Task inputs:
## begin

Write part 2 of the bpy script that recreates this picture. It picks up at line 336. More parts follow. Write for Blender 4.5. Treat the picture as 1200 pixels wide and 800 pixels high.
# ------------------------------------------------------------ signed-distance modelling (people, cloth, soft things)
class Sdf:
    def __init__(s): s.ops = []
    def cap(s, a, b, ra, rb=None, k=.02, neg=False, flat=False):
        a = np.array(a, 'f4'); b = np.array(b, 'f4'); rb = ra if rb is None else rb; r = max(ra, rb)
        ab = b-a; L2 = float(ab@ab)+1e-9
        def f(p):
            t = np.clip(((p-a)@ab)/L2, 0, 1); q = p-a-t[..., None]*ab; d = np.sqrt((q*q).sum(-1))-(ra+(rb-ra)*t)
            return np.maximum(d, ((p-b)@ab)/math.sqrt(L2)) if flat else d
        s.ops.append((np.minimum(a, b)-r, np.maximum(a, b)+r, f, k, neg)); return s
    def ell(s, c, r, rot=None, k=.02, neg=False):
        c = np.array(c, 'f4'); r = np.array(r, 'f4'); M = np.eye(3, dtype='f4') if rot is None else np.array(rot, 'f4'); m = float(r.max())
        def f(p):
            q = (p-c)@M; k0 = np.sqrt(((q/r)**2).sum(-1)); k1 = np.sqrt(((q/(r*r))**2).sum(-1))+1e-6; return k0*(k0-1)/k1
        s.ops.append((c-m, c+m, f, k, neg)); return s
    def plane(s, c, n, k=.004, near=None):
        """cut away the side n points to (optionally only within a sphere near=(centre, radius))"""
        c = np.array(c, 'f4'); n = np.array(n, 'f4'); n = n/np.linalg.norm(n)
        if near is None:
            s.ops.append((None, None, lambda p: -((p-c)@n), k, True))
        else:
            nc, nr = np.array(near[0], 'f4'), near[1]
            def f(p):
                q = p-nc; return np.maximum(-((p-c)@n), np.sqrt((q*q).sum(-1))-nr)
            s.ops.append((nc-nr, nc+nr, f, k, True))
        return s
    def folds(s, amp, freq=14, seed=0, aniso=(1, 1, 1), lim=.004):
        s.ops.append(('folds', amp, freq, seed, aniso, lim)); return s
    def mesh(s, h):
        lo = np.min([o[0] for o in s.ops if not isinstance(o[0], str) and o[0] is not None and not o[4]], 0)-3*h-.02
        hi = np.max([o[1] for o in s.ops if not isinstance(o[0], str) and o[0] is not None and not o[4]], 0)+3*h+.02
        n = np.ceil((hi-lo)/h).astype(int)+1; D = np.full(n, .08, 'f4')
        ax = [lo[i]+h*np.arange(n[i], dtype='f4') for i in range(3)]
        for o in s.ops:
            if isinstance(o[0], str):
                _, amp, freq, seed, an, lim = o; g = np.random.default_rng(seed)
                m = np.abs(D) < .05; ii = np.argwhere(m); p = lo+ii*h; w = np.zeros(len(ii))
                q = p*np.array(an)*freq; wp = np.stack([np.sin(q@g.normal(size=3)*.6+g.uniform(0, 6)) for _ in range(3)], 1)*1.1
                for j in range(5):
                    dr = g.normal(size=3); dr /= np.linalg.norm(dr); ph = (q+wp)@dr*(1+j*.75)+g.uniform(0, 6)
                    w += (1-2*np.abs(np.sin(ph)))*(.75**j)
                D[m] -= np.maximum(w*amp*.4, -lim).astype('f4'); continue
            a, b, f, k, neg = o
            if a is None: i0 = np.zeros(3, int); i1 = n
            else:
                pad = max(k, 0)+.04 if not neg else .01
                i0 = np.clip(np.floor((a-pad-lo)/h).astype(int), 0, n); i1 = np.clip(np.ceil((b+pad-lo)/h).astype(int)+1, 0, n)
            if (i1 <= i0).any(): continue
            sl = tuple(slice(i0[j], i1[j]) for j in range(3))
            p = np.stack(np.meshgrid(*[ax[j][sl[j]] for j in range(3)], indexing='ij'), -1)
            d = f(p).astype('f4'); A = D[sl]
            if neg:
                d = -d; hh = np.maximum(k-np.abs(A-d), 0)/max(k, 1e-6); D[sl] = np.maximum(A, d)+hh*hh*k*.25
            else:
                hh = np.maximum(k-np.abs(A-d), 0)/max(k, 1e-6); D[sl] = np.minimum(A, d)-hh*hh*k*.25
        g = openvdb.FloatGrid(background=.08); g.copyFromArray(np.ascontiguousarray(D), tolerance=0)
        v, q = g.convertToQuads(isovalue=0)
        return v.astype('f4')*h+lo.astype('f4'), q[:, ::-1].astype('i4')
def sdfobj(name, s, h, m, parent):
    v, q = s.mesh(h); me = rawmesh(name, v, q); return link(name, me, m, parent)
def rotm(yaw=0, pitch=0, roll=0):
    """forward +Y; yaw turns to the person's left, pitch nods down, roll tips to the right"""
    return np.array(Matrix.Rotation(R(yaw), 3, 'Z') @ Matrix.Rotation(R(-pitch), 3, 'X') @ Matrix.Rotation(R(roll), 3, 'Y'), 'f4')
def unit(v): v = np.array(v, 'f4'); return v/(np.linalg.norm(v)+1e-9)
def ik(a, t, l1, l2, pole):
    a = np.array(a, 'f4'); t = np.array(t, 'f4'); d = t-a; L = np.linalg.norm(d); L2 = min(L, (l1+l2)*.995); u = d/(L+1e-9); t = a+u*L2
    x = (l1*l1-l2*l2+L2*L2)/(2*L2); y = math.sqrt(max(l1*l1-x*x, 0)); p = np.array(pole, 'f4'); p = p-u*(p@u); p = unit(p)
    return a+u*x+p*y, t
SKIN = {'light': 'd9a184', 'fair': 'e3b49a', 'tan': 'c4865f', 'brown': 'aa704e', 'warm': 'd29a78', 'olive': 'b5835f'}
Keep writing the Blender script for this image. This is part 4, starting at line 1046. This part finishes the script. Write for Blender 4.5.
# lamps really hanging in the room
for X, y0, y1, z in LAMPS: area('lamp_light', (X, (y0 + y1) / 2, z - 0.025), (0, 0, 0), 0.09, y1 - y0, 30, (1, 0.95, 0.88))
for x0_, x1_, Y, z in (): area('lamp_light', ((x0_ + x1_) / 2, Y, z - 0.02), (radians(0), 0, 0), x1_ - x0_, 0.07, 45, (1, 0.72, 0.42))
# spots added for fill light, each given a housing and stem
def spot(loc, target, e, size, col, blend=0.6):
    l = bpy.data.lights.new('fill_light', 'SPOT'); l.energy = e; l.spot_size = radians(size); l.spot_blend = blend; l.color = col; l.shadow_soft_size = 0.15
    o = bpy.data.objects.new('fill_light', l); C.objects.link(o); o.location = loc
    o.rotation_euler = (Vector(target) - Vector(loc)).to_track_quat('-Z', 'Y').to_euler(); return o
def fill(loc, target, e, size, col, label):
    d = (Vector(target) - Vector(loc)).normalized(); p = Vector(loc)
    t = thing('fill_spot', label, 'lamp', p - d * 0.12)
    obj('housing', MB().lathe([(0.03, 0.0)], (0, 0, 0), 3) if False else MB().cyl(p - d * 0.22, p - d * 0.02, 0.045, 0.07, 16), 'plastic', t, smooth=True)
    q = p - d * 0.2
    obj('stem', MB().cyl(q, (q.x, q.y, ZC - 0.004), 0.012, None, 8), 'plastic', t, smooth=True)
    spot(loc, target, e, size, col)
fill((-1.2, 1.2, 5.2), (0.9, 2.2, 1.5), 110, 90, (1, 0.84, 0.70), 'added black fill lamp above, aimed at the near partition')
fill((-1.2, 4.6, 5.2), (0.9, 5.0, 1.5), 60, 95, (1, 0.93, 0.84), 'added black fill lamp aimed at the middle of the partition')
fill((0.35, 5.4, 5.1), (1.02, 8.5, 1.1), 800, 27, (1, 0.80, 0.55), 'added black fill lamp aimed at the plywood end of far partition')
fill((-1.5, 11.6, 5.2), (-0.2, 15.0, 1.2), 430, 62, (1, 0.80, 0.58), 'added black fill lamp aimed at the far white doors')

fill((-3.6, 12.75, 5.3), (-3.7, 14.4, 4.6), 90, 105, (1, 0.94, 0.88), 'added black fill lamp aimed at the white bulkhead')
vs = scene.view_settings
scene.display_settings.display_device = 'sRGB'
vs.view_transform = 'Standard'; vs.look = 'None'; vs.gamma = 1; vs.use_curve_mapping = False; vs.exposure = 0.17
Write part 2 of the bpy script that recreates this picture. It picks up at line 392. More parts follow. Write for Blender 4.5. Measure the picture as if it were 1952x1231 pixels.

## end

What is expected: Copy every line that contains the string "Blender".

Complete response:
Write part 2 of the bpy script that recreates this picture. It picks up at line 336. More parts follow. Write for Blender 4.5. Treat the picture as 1200 pixels wide and 800 pixels high.
Keep writing the Blender script for this image. This is part 4, starting at line 1046. This part finishes the script. Write for Blender 4.5.
Write part 2 of the bpy script that recreates this picture. It picks up at line 392. More parts follow. Write for Blender 4.5. Measure the picture as if it were 1952x1231 pixels.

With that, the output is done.